The global economy faces headwinds; however, consumer spending and services remain strong. And given low inflation, central banks have signalled easier policy ahead and government budget policies are being adjusted to shore up growth prospects.

Downside risks continue to loom over the global economy, which along with financial markets faces two major event risks – trade war escalation and a “no-deal” Brexit. These factors have already begun to hit global trade, where there has been no growth in volumes over the past year, and on UK business confidence, which has dipped into contraction territory.

Boris Johnson’s ascension to prime minister signals a new phase in the UK’s Brexit negotiations, where a hard “no deal” is possible. These factors have hit business confidence, particularly in manufacturing, and corporate investment plans. However, services and consumer spending show little sign of weakening, unemployment is falling steadily across the euro zone, and wages are rising steadily in real terms.

Fiscal policy has turned easier across the globe. Ever since the Federal Reserve’s last rate hike in December, central banks have performed a U-turn in forward guidance on policy. It now looks likely that rate cuts, asset purchases and refinancing facilities for banks will combine to create a more supportive backdrop for the economy.

Much attention has been paid in recent months to US recession indicators flashing warning signals. These models are typically based on observations of differentials in Treasury yields – long-term yields often dip below short rates ahead of recessions. However, we would caution that global government bond markets continue to be influenced by central bank asset purchase programmes, which may reduce the reliability of such models.

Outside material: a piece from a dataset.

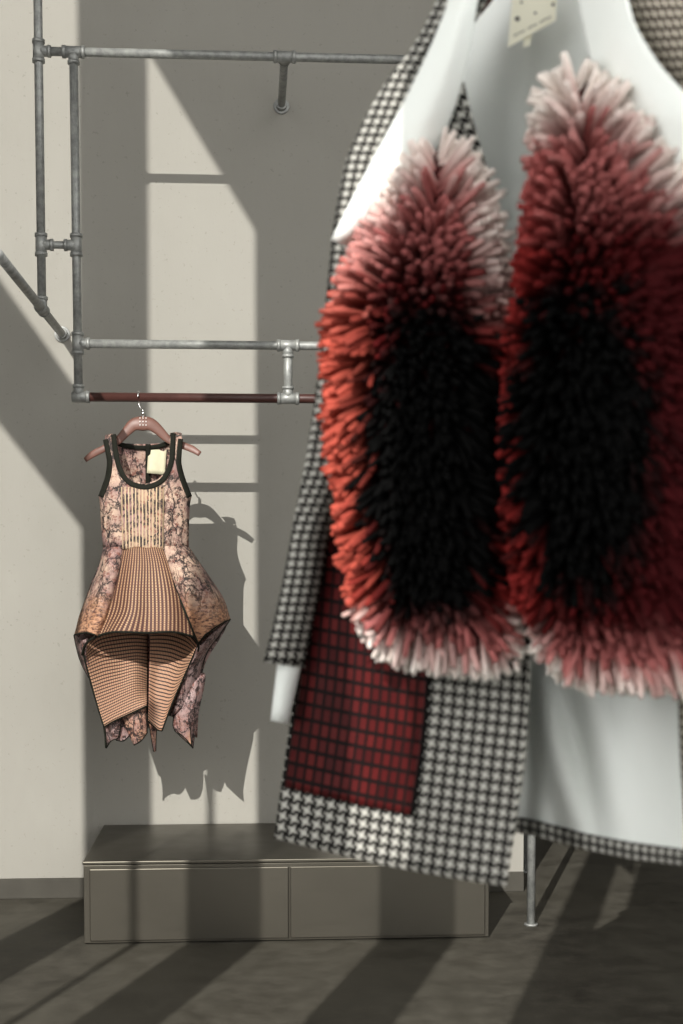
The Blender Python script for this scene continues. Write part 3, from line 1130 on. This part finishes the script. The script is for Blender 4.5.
def fur(poly, colf, label, cx, base_off):
    xs = [p[0] for p in poly]; yy = [p[1] for p in poly]
    y0, y1 = min(yy) + 26, max(yy) - 26

    def depth(x, y, e):
        return dC(x) - base_off - .030 * sst(0, 70, e) + .05 * sst(540, 690, y) * 0

    # backing: rows across the outline, domed, closed behind by its thickness
    g = []
    for i in range(40):
        y = y0 + (y1 - y0) * i / 39
        cross = []
        n = len(poly)
        for a in range(n):
            (xa, ya), (xb, yb) = poly[a], poly[(a + 1) % n]
            if (ya > y) != (yb > y):
                cross.append(xa + (xb - xa) * (y - ya) / (yb - ya))
        l, r = min(cross) + 18, max(cross) - 18
        if r < l + 4: l = r = (l + r) / 2; l -= 2; r += 2
        row = []
        for k in range(17):
            x = l + (r - l) * k / 16
            e, _ = edge_info(poly, x, y)
            row.append(at(x, y, depth(x, y, e)))
        g.append(row)
    m = MB(); m.grid(g)
    back = m.build('fur_panel', M['fur_back'], coat, thick=.012, offset=0)
    back['label'] = label
    m = MB()
    toward = (ROT @ Vector((0, 0, 1))).normalized()
    rx = (ROT @ Vector((1, 0, 0))).normalized(); uz = Vector((0, 0, 1))
    step = 6.0
    yv = min(yy)
    while yv < max(yy):
        xv = min(xs)
        while xv < max(xs):
            x = xv + random.uniform(-.5, .5) * step; y = yv + random.uniform(-.5, .5) * step
            xv += step
            if not inside(poly, x, y): continue
            e, nrm = edge_info(poly, x, y)
            if e < 14 + random.uniform(-3, 9): continue
            # outward direction: mix of nearest-edge direction and the sideways run from the centre line
            s = 1 - sst(15, 75, e)
            sx = (x - cx) / 90
            ox = nrm[0] * s + sx * .7 * (1 - s)
            oy = -nrm[1] * s + (.25 - .70 * sst(190, 470, y)) * (1 - s) + (.05 - .23 * sst(200, 420, y))
            dvec = rx * (ox + random.uniform(-.22, .22)) + uz * (oy + random.uniform(-.22, .22)) + toward * (.30 + .65 * (1 - s) + random.uniform(-.1, .1))
            dvec.normalize()
            Ln = random.uniform(.030, .040)
            if s > .25:
                room = (e + random.uniform(-4, 3) + (random.uniform(0, 6) if y < 170 else 0)) * dC(x) / F * (.82 if y > 600 else 1)
                hproj = math.hypot(dvec.dot(rx), dvec.z)
                Ln = max(.010, min(.052, room / max(.35, hproj)))
            p0 = at(x, y, depth(x, y, e) - .004)
            droop = Vector((0, 0, -1)) * Ln * random.uniform(.02, .18)
            side = rx * random.uniform(-.16, .16) * Ln
            rad = random.uniform(.0029, .0043) * (1 - .22 * sst(590, 640, y))
            segs = 4
            pts = [p0 + dvec * Ln * t + (droop + side) * t * t for t in [q / segs for q in range(segs + 1)]]
            rads = [rad * .9, rad, rad * 1.05, rad * 1.05, rad * .8]
            nb = len(m.v)
            m.tube(pts, rads, 5, cap=False)
            e2 = nb + segs * 5
            m.f.append(tuple(e2 + q for q in range(5))); m.uv.append([(0, 0)] * 5)
            tipx, tipy = x + ox * Ln * 900 * .9, y - oy * Ln * 900 * .9
            et, _ = edge_info(poly, tipx, tipy)
            if not inside(poly, tipx, tipy): et = 0
            st_ = random.getstate()
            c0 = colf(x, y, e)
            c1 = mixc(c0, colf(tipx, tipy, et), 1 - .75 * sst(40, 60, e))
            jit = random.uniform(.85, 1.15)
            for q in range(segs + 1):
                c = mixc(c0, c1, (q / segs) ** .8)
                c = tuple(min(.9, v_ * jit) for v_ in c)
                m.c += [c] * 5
        yv += step
    o = m.build('fur_pile', M['fur'], back, fix=False)
    o['kind'] = 'stuff'
    return back


fur(F1, col1, 'rounded red fur front with black centre and white tips', 430, .045)
fur(F2, col2, 'larger dark red fur front with black centre', 590, .045)

# ------------------------------------------------------------------ paper tag in the neck
tg = empty('paper_tag', at(532, 20, dC(530) + .09), 'cream paper tag with black dots hanging inside the white coat neck', 'tag')
DT = dC(530) + .085
a, b2, c, d_ = [at(x, y, DT + k) for x, y, k in ((513, -12, .004), (557, -22, -.004), (556, 20, -.006), (508, 47, .0))]
m = MB(); nrm = (b2 - a).cross(d_ - a).normalized()
if nrm.y > 0: nrm = -nrm
m.prism([a, b2, c, d_], -nrm * .0012)
m.build('card', M['card'], tg, smooth=False)


def on_card(s, t): return (a.lerp(b2, s)).lerp(d_.lerp(c, s), t)


m = MB()
for s, t, rr_ in ((.16, .58, .0026), (.62, .22, .0030), (.93, .60, .0018), (.55, .62, .0014), (.22, .30, .0014)):
    p = on_card(s, t) + nrm * .0006
    ux = (b2 - a).normalized(); vx = nrm.cross(ux)
    m.face([p + (ux * math.cos(k * math.pi / 6) + vx * math.sin(k * math.pi / 6)) * rr_ for k in range(12)])
for k in range(16):
    if k in (5, 10): continue
    p = on_card(.12 + .05 * k, .86) + nrm * .0006
    ux = (on_card(.9, .86) - on_card(.1, .86)).normalized(); vx = nrm.cross(ux)
    m.face([p - ux * .0008 - vx * .0009, p + ux * .0008 - vx * .0009, p + ux * .0008 + vx * .0009, p - ux * .0008 + vx * .0009])
m.build('printing', M['ink'], tg, smooth=False)
m = MB()
q = [at(x, y, DT + .003) for x, y in ((524, 36), (532, 34), (530, 45), (523, 47))]
m.prism(q, -nrm * .001)
m.build('fastener_tab', M['card'], tg, smooth=False)

# coat hanger and the rail above the frame that carries it
ch = empty('dark_wood_hanger', at(540, -80, dC(540) + .06), 'dark red wooden hanger in the neck of the houndstooth coat', 'hanger')
arm = [(458, 34, .088), (470, 16, .088), (482, 0, .088), (504, -30, .088), (530, -62, .088), (545, -68, .088), (562, -66, .088), (600, -46, .088), (625, -26, .086), (648, -4, .082)]
pts = [at(a_, b_ , dC(a_) + c_) for a_, b_, c_ in arm]
fine = [cr(pts, i / 50) for i in range(51)]
m = MB(); m.tube(fine, [.0065 + .005 * math.sin(math.pi * i / 50) for i in range(51)], 12); m.build('hanger_body', M['darkwood'], ch)
top = pts[5]
rp = top + Vector((0, 0, .105))
m = MB()
nd = Vector((.75, .65, 0)).normalized(); td = Vector((.65, -.75, 0)).normalized()
loop = [rp + td * math.cos(-1.3 + i / 20 * 4.4) * .021 + Vector((0, 0, math.sin(-1.3 + i / 20 * 4.4) * .021)) for i in range(21)]
m.tube([top, top + Vector((0, 0, .05)), rp + Vector((0, 0, -.03)) + td * .004] + loop, .0026, 8); m.build('hook', M['chrome'], ch)
rl_ = empty('ceiling_rail', rp, 'short steel rail above the frame carrying the houndstooth coat', 'rail')
m = MB(); m.tube([rp - nd * .3, rp + nd * .35], .0165, 16); m.build('rail_pipe', M['galv'], rl_)
for s in (-.25, .3):
    m = MB(); m.tube([rp + nd * s, rp + nd * s + Vector((0, 0, 2.2))], .006, 10); m.build('drop_rod', M['galv'], rl_)

# ------------------------------------------------------------------ light
sd_ = bpy.data.lights.new('sun', 'SUN')
sd_.energy = 4.7
sd_.angle = R(.22)
sd_.color = (1.0, .965, .90)
so = bpy.data.objects.new('sun', sd_)
COL.objects.link(so)
so.rotation_euler = SUN.to_track_quat('-Z', 'Y').to_euler()
so.location = (-3, -5, 6)
w = bpy.data.worlds.new('sky'); SC.world = w
w.use_nodes = True
bg = w.node_tree.nodes['Background']
bg.inputs[0].default_value = (1.0, .99, .965, 1)
bg.inputs[1].default_value = 2.15

vs = SC.view_settings
vs.view_transform = 'Standard'; vs.look = 'None'; vs.gamma = 1; vs.exposure = 0
vs.use_curve_mapping = False
SC.cycles.use_denoising = True
for o in bpy.data.objects:
    if '_w' in o: del o['_w']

However, economic slowdowns do not always lead to recessions – these tend to occur when economies face major imbalances, such as a rapid build-up in private-sector debt, or cyclical excesses in sectors such as housing. Today, there are areas for concern, but by and large economic and financial imbalances do not seem extreme, and banks are well-capitalised.

Perhaps most importantly, economic slowdowns can last for years, and usually tend to be favourable environments for risk-taking. Should some of the risk events dissipate, conditions may even turn around, with a global expansion resuming.